-- start --

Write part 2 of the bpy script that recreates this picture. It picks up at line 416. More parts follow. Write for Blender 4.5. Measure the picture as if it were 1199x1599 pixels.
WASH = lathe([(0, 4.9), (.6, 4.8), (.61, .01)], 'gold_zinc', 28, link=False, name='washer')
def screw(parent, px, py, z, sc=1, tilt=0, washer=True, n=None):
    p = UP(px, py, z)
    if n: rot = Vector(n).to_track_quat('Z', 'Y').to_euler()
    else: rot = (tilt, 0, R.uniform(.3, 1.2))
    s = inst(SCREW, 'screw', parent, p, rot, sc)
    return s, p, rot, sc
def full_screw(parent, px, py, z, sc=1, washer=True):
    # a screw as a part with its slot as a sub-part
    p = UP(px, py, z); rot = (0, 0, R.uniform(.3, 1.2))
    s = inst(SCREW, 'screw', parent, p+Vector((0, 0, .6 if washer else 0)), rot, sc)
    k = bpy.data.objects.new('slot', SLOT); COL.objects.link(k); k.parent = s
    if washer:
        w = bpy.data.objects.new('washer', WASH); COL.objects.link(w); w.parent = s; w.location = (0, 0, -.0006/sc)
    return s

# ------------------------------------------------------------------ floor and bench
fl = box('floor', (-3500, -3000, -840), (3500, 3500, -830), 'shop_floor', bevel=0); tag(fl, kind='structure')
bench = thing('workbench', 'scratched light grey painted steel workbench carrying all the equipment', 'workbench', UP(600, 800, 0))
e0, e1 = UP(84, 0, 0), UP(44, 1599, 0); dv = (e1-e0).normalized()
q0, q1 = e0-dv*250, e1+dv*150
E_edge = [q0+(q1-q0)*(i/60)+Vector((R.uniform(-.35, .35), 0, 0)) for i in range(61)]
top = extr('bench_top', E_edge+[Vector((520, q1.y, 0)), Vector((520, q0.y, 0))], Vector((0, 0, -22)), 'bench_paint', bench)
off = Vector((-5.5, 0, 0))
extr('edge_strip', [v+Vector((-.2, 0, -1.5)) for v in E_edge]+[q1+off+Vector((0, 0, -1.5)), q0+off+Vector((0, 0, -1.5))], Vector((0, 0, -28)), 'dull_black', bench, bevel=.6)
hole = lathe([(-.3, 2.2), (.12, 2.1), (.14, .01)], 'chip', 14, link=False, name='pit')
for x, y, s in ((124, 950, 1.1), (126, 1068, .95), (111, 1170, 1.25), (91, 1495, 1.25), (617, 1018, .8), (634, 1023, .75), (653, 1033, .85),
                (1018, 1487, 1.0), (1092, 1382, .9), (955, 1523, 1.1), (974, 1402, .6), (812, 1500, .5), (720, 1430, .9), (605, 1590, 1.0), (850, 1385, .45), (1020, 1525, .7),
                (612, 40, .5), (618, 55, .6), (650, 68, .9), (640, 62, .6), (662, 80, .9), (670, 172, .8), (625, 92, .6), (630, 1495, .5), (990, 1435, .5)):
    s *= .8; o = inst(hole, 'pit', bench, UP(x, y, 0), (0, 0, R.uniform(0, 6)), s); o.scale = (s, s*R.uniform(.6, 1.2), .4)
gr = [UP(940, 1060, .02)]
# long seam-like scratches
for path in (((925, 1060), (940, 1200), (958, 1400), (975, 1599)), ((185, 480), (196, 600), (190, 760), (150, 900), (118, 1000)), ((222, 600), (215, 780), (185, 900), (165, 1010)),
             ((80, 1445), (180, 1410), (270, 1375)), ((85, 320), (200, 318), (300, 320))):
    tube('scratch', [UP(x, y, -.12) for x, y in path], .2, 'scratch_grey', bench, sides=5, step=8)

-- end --

● **The problem**: From the data, pick out every line that includes "part".

● **Complete response**:
Write part 2 of the bpy script that recreates this picture. It picks up at line 416. More parts follow. Write for Blender 4.5. Measure the picture as if it were 1199x1599 pixels.
    # a screw as a part with its slot as a sub-part